After a few years in the independent and underground world, the likes of Fall Out Boy and All Time Low have been noticed by the mainstream world and their growing popularity helped them get bigger venues, bigger records sales (if that’s still possible nowadays) and bigger contracts. And this is where the ambiguity of pop-punk rests. This is where the lovers meet the haters and the two world collides. In rock and punk music, going mainstream is the fear of die-hard fans, but remain most bands’ dirty little wish. It is the same in pop-punk music with the difference that it seems to happen more often because the boundary between the two worlds is blurry.
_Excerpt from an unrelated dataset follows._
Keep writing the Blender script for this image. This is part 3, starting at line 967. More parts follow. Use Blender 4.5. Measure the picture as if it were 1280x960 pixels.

All Time Low on MTV Unplugged

When a band goes mainstream, it suddenly loses its credibility to the eyes of fans and the community. They are described as “sell-outs” and more hardcore bands and critics make fun of them for winning over a younger and less “hardcore” audience, who follow them at their shows, sometimes promoted by MTV. This is the unfortunate part of pop-punk music. The music itself might be really important, but the scene in which it belongs is as much important. The scene defines the credibility of a genre who has one foot in the indie world and the other in the famous one. This is where fans and bands are torn apart and where everybody sits awkwardly trying to figure out what to do next. Ask me the question and I’d say what comes next is music. And at the end of the day I believe this is the most important thing. Whether this is pop or this is punk, what really matters is if it’s good music.

These four elements – the bands, the scene, the record labels and the fight between underground and mainstream – helped describe what pop-punk music is to me and to, I believe, a lot of its supporters. This is what this blog will be all about. However pop-punk is a wide world and therefore music doesn’t have to fit into those four elements at the same time to fit into this blog. This is also what makes it interesting. Pop-punk is about cross-genres and combinations. And if you are really open-minded, at the end of the day it could just be about one thing: rock ‘n’ roll.

* Officially, Fall Out Boy are on hiatus and Paramore still exist but two of their founding members recently left the band.

5 thoughts on “Genres, sub-genres and the short history behind pop-punk

  1. This is a very nice overview of the pop-punk scene as it exists today, particularly your description of the struggle between underground credibility and mainstream success. However, another point that I would like to mention is the difference between the stylistic conventions of the genre known as pop-punk (uber-fast drummers, major key power chord progressions, and adolescent angst) and the thing that really makes pop-punk a sub-genre of punk in the first place: attitude and originality. When I first discovered punk rock more than a decade ago I was just an offbeat seventh grader going to dirty punk clubs and basement DIY shows surrounded by sweaty, passionate people who were just as offbeat as I was. I identified with a scene that celebrated the differences in everyone and especially the differences in music. That same year I, and a band comprised of my middle school friends, opened up for bands with names like Vomit Snack, Bodybag Romance, and Peep Show in dark corner bars with walls covered in black Sharpie. But it didn’t matter that we were just kids. We were accepted just the same because we shared a similar attitude and free-spirited way. Today I am in a pop-punk band called Third Time’s a Charm out of Chicago (check us out at and the world of punk rock that I grew up in is gone, replaced by the stagnation of the mainstream which has bastardized a scene that meant everything to me. Producers have ripped off the greatest pop-punk bands and incorporated elements of their sound in songs for major pop-stars like Kelly Clarkson or Ashlee Simpson. The same is true with bands like All Time Low, the Maine, the Cab, etc. They are masquerading as something that they are not and operating subversively in a scene that they don’t belong to. Punk is not so much a style of music as a lifestyle and an attitude. That is what is now missing in the current crop of wannabe pop-“punk” bands looking to cash in on the current craze. And that is why pop-punk is now in dire need of saving or else it will go the way of disco, but unlike with disco the world would be poorer without it.